Sunday, September 16, 2012

Customer for life?

Take care of your clients and there’s a good chance they won't leave you. - M. VEDHAN

A smart marketer will not alienate existing customers in the quest for newer ones.

As I have often said, I spent six years of my life counting other people’s cash and writing other people’s fixed deposit receipts. Even after leaving the banking industry, I still talk about it as I am still a customer of one bank or the other.

Today, I am not merely a customer but someone who perhaps knows a little more about customers than when I was a callow youth in the banking counter hoping for a typhoon or a flood on Saturday morning so that I could leave in time to catch a movie rather than be flooded by customers! One of the first things I have since realised is something called “lifetime value of the customer”, which I knew nothing about or cared even less for in 1973 when I first started working with Grindlays Bank.


Lifetime Value
This is one of the most frequently quoted phrases that marketing people spout. Very simply, this term denotes the profits an organisation makes from dealing with a customer over a period in time. So, if you are my company’s customer for twenty years (bless you) then the profits we make from servicing you over that period add up to this number and clearly you have tremendous value to me and my organisation. Now I teach management students and they bank with one nationalised bank or the other because of convenience. They rarely ever have money, live hand to mouth and often have difficulty in meeting the minimum balance even. Soon they graduate, get jobs and grow in more ways than one.

In some time they become “high net-worth” individuals and every international and private sector bank woos my former students actively (and without a second thought, they switch camps and banks). So what has happened here? Here was a customer well within the fold of a nationalised bank and that bank messed up because it really did nothing to retain them.

Now is this unique only to nationalised banks? I am not sure as it happens too often in my own company. I am sure it may be happening (sadly) in your company as well even if you may not be forthcoming in accepting it as I have been.

Acquisition or retention?
Let’s understand why this happens. The reason is obvious. Companies are busy acquiring new customers. This is where the rewards and recognition are. Your bosses write to you. Your colleagues envy you and your career invariably moves north. And yet some questions are in order. Are we spending more time looking at new business and clients at the cost of our existing customers? Is our output better for prospects than for existing clients?

The constant gripe of clients in the advertising business is that their agencies churn out better work in creative pitches than they do for their existing clients and I can vouch for this – that agencies seem to be pumped about pitches but seem flat when it comes to ‘demanding’ current clients. I do hope that this is not the situation in your company.

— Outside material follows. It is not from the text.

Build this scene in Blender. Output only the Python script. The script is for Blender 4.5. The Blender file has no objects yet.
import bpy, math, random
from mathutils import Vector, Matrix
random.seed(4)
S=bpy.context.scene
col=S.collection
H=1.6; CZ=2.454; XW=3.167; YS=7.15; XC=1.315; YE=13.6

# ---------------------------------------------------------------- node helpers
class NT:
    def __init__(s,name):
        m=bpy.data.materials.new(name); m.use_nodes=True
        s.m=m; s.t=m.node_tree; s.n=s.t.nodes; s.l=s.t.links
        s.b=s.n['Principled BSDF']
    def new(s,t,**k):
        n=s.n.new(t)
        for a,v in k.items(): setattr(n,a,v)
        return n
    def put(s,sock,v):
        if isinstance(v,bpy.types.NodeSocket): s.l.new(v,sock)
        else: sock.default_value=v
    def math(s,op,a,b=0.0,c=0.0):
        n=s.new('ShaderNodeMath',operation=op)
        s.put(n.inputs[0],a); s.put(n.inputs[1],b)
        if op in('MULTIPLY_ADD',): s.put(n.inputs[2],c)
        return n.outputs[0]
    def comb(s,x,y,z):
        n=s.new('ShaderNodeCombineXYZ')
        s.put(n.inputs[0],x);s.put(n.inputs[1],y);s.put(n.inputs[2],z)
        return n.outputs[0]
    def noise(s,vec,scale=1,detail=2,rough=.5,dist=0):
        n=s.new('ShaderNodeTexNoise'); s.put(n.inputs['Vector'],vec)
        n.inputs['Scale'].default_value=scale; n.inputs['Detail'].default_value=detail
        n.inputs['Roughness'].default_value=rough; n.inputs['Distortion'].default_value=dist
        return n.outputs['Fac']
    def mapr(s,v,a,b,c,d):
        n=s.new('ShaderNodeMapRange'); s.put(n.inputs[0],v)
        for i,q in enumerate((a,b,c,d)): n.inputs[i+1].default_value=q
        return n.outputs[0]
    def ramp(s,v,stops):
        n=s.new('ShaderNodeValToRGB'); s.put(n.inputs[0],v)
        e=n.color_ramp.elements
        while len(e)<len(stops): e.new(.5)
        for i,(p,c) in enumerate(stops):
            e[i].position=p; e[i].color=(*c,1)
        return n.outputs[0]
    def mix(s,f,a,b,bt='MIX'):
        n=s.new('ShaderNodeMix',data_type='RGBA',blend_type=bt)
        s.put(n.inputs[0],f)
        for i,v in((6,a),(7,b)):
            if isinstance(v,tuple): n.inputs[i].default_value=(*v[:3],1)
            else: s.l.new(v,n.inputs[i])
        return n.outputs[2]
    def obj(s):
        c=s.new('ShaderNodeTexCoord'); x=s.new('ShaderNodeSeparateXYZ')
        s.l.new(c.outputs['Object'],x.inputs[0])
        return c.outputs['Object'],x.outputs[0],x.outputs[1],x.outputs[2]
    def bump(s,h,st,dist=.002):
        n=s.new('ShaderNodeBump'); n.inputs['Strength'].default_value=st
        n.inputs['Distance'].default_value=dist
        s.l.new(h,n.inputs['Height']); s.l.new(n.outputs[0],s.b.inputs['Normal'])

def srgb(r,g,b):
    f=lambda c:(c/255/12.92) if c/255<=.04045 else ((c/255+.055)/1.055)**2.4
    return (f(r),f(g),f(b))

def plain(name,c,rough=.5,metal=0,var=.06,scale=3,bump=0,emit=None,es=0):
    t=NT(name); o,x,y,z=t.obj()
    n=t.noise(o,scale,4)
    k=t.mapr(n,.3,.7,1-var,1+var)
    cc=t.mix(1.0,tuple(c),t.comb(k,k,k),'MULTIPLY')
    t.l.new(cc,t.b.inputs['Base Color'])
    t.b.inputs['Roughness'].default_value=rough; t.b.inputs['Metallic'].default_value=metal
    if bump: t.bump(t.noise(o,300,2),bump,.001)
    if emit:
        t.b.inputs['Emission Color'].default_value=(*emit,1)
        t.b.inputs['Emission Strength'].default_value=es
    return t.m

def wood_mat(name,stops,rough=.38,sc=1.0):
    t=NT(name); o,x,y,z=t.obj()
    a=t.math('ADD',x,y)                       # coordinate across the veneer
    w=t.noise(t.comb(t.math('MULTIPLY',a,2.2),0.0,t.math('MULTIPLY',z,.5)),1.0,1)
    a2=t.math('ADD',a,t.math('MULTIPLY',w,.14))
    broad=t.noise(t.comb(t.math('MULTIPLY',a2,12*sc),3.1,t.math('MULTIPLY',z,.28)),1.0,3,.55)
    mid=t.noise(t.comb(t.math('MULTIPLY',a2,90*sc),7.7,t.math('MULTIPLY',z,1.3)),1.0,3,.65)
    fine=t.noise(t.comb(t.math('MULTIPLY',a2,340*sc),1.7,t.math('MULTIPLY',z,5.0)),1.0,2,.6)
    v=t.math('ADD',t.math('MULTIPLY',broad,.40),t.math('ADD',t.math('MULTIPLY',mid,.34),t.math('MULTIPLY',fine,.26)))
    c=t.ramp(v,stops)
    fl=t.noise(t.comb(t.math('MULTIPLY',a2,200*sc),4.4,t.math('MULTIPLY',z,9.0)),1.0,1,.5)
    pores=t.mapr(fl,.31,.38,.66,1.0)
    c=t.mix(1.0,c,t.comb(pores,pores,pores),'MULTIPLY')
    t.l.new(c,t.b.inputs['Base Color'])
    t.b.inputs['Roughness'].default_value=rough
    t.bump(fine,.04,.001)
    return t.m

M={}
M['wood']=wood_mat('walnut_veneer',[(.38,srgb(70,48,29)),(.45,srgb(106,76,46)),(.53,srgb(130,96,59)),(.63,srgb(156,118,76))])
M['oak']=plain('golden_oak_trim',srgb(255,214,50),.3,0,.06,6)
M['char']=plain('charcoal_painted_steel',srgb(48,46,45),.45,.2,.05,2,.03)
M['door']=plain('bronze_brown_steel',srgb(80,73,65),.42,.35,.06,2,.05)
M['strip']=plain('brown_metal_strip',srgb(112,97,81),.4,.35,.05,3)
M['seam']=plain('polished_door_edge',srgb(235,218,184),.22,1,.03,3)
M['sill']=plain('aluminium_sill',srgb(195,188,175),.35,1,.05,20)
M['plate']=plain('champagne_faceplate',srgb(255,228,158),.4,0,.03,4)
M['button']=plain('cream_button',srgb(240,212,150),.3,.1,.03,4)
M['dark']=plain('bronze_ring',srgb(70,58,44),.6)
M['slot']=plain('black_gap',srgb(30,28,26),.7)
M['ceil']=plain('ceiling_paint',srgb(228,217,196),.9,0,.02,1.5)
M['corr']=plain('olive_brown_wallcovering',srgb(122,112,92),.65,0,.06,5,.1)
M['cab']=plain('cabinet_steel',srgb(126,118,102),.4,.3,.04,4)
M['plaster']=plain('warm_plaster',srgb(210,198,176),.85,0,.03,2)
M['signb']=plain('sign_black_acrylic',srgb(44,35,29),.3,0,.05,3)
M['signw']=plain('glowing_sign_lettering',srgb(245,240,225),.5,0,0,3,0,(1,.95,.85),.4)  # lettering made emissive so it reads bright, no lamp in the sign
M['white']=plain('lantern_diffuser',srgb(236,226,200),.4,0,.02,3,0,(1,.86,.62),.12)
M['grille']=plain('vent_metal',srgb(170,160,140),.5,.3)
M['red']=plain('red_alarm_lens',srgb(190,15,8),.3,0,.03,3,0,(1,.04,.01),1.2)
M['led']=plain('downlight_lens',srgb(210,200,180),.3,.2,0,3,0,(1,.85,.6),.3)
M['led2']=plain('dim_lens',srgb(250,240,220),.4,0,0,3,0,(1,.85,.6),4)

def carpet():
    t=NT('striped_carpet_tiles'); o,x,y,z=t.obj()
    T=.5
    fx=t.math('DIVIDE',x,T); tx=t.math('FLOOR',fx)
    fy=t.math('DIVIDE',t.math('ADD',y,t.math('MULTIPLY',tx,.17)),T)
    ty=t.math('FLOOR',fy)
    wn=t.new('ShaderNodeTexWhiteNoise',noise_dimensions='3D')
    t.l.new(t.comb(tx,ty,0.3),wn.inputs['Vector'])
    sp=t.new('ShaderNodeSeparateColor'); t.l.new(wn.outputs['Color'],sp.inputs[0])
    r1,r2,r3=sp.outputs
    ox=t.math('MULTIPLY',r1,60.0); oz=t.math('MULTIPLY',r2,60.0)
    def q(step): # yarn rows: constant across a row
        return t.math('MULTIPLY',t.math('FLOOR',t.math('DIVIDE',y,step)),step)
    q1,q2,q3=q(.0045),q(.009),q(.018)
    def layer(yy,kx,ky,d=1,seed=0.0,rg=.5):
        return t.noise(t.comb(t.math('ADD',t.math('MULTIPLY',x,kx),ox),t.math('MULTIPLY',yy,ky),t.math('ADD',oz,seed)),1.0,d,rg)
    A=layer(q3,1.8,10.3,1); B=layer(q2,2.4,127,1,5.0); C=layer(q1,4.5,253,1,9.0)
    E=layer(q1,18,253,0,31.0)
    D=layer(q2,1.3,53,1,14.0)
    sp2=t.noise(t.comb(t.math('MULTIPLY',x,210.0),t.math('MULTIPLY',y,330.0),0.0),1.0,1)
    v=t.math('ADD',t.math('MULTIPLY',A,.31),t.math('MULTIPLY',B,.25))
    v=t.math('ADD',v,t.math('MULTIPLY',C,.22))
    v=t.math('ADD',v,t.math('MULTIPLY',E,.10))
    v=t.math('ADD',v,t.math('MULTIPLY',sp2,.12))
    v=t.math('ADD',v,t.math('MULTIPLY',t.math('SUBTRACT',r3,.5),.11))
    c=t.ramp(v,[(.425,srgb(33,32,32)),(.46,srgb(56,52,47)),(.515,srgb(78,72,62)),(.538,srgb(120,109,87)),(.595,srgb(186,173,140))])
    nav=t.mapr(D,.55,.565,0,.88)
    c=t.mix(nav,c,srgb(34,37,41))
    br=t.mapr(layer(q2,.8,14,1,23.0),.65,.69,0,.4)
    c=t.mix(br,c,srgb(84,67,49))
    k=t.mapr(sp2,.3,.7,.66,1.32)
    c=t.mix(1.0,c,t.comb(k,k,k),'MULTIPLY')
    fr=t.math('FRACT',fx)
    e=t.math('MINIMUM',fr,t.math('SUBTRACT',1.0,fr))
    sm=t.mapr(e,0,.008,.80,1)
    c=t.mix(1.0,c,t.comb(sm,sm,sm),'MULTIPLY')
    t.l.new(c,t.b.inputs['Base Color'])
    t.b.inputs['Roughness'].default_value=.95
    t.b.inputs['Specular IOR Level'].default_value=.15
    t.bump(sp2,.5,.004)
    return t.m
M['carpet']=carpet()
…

It is worthwhile to remember that it is a lot more profitable to hold on to existing clients than spending on attempts at new business acquisition. This is not to diminish the value and importance of new business acquisition as growth is what we are looking for.

The smarter companies ensure they don’t jeopardise the service offered to their existing clients when they prospect for new clients. They have teams in charge of acquisition without depleting the resources on servicing existing clients.

Promising more than we deliver?
Let me end by coming back to the banking sector. I have every international or new generation bank wooing me because they are under the mistaken notion that I am a high net-worth individual. They mail me, call me, message me and meet me frequently. If I were a girl that a guy was wooing with the same energy, I would have succumbed long ago. And yet when I do give them the business I find that this energy is no longer in evidence in servicing my business.

My constant refrain is that my Relationship Manager does not even last for a quarter on the average. So much so that if a new Relationship Manager asks to meet me, I invariably tell him to come three months later if he is still with the bank! Clearly there is a gap between what is promised and what is being delivered.

In fact the Relationship Manager is the brand to me and he is the one who lets it down, in my view at least. And in my view, despite all the hype surrounding the foreign and private sector banks, my good old nationalised bank is vastly better. It knows me and will somehow reach me when either of us needs to.

Keep it simple
So what are we saying at the end of all this.

Customer acquisition is important. But in quest of this elusive Holy Grail, are we jeopardising our existing relationships?

Are we promising and trying to be more alluring in the courtship phase? After marriage, we suddenly realise that the person we married is a different animal from the one who courted us.

It boils down to treating our customer as an individual who matters, like the manager of my nationalised bank does.

Customer service is not easy. But the gains are phenomenal, if you hang in there. It is not easy to hold on to existing customers for years. But when you do the rewards are phenomenal.

Are you gearing up to reap the benefits?